Bridging Rural-Urban Gap in Education from Start

 June 2, 2015

Kindergarten teacher Shi Yulan has seen her classroom - and the children - transformed.

In the classroom in a mountain village in China's southwestern Chongqing Municipality, the kids enjoy drawing, building blocks and playing with other toys. But, says Shi, just a year ago, the class had no toys, and the desks and chairs were castoffs from a primary school.

Worst of all, "it used to be so dull," says Shi, 46, recalling how the children once sat in orderly rows, listening to her reading textbooks.

In remote Zhongxian County, Chongqing Municipality, Jinsheng Kindergarten sits atop a 650-meter hill. It is the only kindergarten for three nearby villages. Some kids travel 8 kilometers along a twisting mountain road to get there.

In 2013, the United Nations Children's Fund (UNICEF) and China's Ministry of Education initiated an early childhood development (ECD) project in five remote counties across five western provincial areas, aiming to promote quality education for the most vulnerable children in China by providing training and supervision to their teachers.

Jinsheng Kindergarten was in the pilot scheme. In May and July 2014, Shi and the other two teachers attended training programs.

They are the only teachers in the kindergarten, says headmaster Liu Yuan. As young people move to big cities, it becomes harder to recruit professional teachers in the village. Shi and her colleagues, who used to work in a silk factory in the county, have no teaching certificates.

"Despite that, they are dedicated to their work," Liu says.

The six-day training program broadened Shi's horizons. She learned how important early childhood is in child development, and how her work is "not all about learning knowledge, but about fostering children's physical, cognitive, language, social and emotional abilities."

The teachers set about transforming the kindergarten under the guidance of their training experts.

They divided the classroom into books, music, art, and building corners. They displayed children's artwork on the wall below the 1.2-meter height. "It's where the children can see it," Shi explains. Slides and swings were set up in the playground.

They made toys out of waste materials. They strapped ring-pull cans together as stilts for the kids to practice balancing skills. They put sand in empty cans and sealed them: "Kids can shake them while singing."

They also abandoned old ways of teaching. "Now I make up stories and demonstrate with pictures. Kids love it, and they are much more active than before," Shi says.

The timetable changed too. Most of the time, kids are free to choose a corner and learn by themselves. The class is no longer dominated by teachers.

The county, with a population of a million, has 14 other pilot kindergartens and they are leading the way for the other 155 kindergartens, says Liang Wenzheng, an education official of Zhongxian County.

"The idea of learning corners has been widely accepted," Liang says. But to him, the change in education ideas is the most important.

"In the past, the kids learned from books and teachers, but now, they learn from games and by themselves," he says.

In some pre-schools and kindergartens in Chinese rural areas, investment is marginal and costs are cut where possible. They rarely have equipment or furniture suitable for preschoolers.

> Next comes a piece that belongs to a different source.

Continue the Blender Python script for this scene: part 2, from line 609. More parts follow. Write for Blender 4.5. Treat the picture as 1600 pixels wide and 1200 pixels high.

The curriculum is often with an emphasis on rote learning.

This situation is aggravated by poorly trained teachers and a lack of professional development opportunities, says UNICEF project official Lou Chunfang. They work with oversized class rolls with little assistance and face pressure to implement an academic curriculum, while most are untrained in ECD.

But ECD training for teachers is only part of the solution. Problems in the classroom require regular on-site training, says Zhang Yinna, a pre-school education researcher and one of the training experts in Zhongxian County. She says they had 35 on-site sessions last year.

However, some parents and guardians have been skeptical.

Like other counties in western China, Zhongxian has seen young parents migrate to cities to work, leaving their children in the care of aging grandparents with more traditional ideas.

Helping them understand education is another aim of the ECD project, which promotes open days so parents and guardians can visit kindergartens and talk to the ECD experts.

Li Shulan, 59, admits she often phoned the teacher in the past to ask her to assign more homework to her 5-year-old granddaughter. But after talking to experts, she realized that "children should develop in all aspects."

Under the new methods, she says, her granddaughter talks more: "She tells me what happens in school every day."

A recent survey released by UNICEF showed that two-thirds of China's 90 million children aged six and under still live in rural areas and get insufficient early childhood education.

The central government has endeavored to improve pre-school education in rural areas. In 2010, the State Council issued its landmark "Guiding Opinions on Pre-School Education", and pledged an investment of 50 billion yuan to improve access to early childhood education in remote areas.

But a major gap in teaching quality persists between rural and urban areas and is at risk of growing, says UNICEF China education specialist Chen Xuefeng.

A recent survey of the five proposed rural pilot sites, led by the National Institute of Education Sciences, Peking University and UNICEF, found that 38 percent of teachers had no teaching license and 75 percent of caregivers had no caregiver license.

The government needs to improve the ECD teacher training system at county level, Chen argues, and it must roll out policies to encourage professional urban teachers into rural early education.

Shi Yulan is now working hard to become a better teacher. She hopes that her students too can broaden their horizons and walk out of the mountain one day.